I've already shown that the degree of the splitting field of $x^p-2$ over $\mathbb{Q}$ is $p(p-1)$ as follows:
$x^p-2$ has roots $\sqrt[p]{2}\omega_{k}$ for $k=0,1,…,p-1$, where the $\omega_{k}$ are the $p^{th}$ roots of unity.
$[\mathbb{Q}(\sqrt[p]{2}):\mathbb{Q}] = p$ since $x^p-2$ is irreducible,
$[\mathbb{Q}(\sqrt[p]{2}, \omega_{k}):\mathbb{Q}(\sqrt[p]{2})] = p-1$, since $\omega_{k}$ satisfies $x^{p-1}+x^{p-2}+…+x+1$ which is irreducible over $\mathbb{Q}$ by substituting y+1 = x and using Eisenstein. Since gcd$(p, p-1)=1$ it is also irreducible over $\mathbb{Q}(\sqrt[p]{2})$.
$\implies[\mathbb{Q}(\sqrt[p]{2}, \omega_{k}):\mathbb{Q}] = p(p-1)$.
Now onto $x^{p^2} -2$, which has roots $\sqrt[p^2]{2}\omega_{r}$ for $r=0,1,…,p^2-1$.
Since $x^{p^2} -2$ is irreducible over $\mathbb{Q} \implies [\mathbb{Q}(\sqrt[p^2]{2}):\mathbb{Q}] = p^2$.
Next, I need to find the degree of $[\mathbb{Q}(\sqrt[p^2]{2}, \omega_{r}):\mathbb{Q}(\sqrt[p^2]{2})]$.
Using the same method as above, $\omega_{r}$ satisfies $x^{p^2-1}+x^{p^2-2}+…+x+1$, which is irreducible over $\mathbb{Q}$. However in this case, gcd$(p^2, p^2-1)$ need not be 1.

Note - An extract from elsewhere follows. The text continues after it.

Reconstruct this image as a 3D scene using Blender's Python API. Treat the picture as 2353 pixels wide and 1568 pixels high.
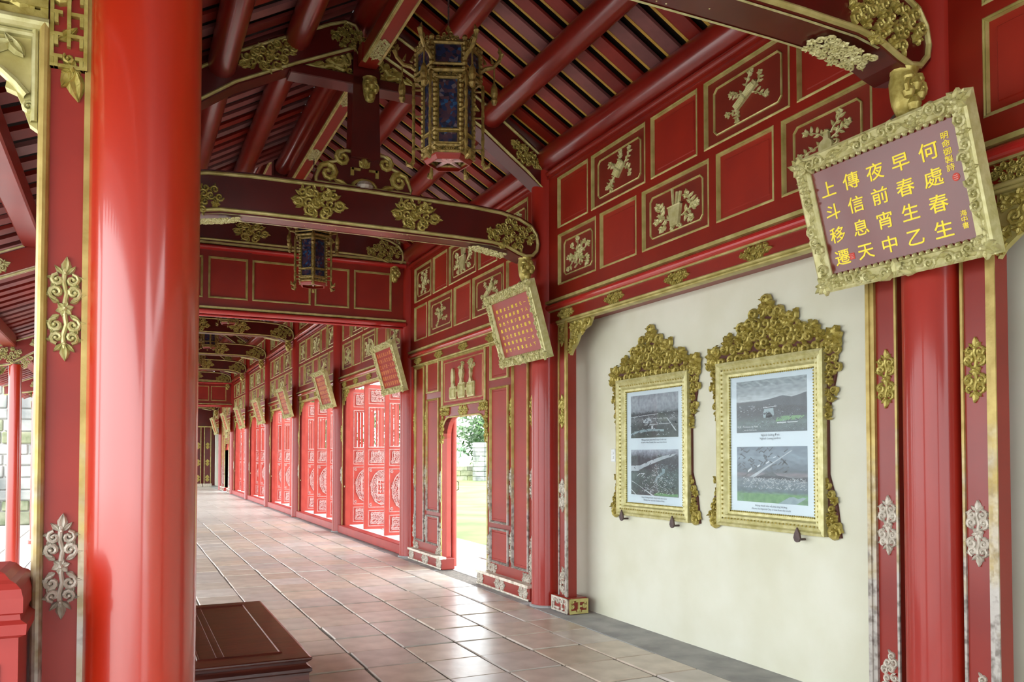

So is this polynomial reducible? How can I find $[\mathbb{Q}(\sqrt[p^2]{2}, \omega_{r}):\mathbb{Q}(\sqrt[p^2]{2})]$?
Best Answer
An argument that depends on a bit of algebraic number theory, so may not be very useful to you.
The prime ideal $(2)$ is totally ramified in $\mathbb{Q}(\root {p^2}\of 2)/\mathbb{Q}$, but it is unramified in $\mathbb{Q}(\omega)/\mathbb{Q}$. Therefore the two extension fields are linearly disjoint, and we get that $$ [\mathbb{Q}(\omega, \root {p^2}\of 2):\mathbb{Q}]= [\mathbb{Q}(\root {p^2}\of 2):\mathbb{Q}]\cdot [\mathbb{Q}(\omega):\mathbb{Q}]. $$ Therefore $$ \Phi_{p^2}(x)=x^{p(p-1)}+x^{p(p-2)}+\cdots+x^{2p}+x^p+1 $$ remains irreducible over $\mathbb{Q}(\root {p^2}\of 2)$.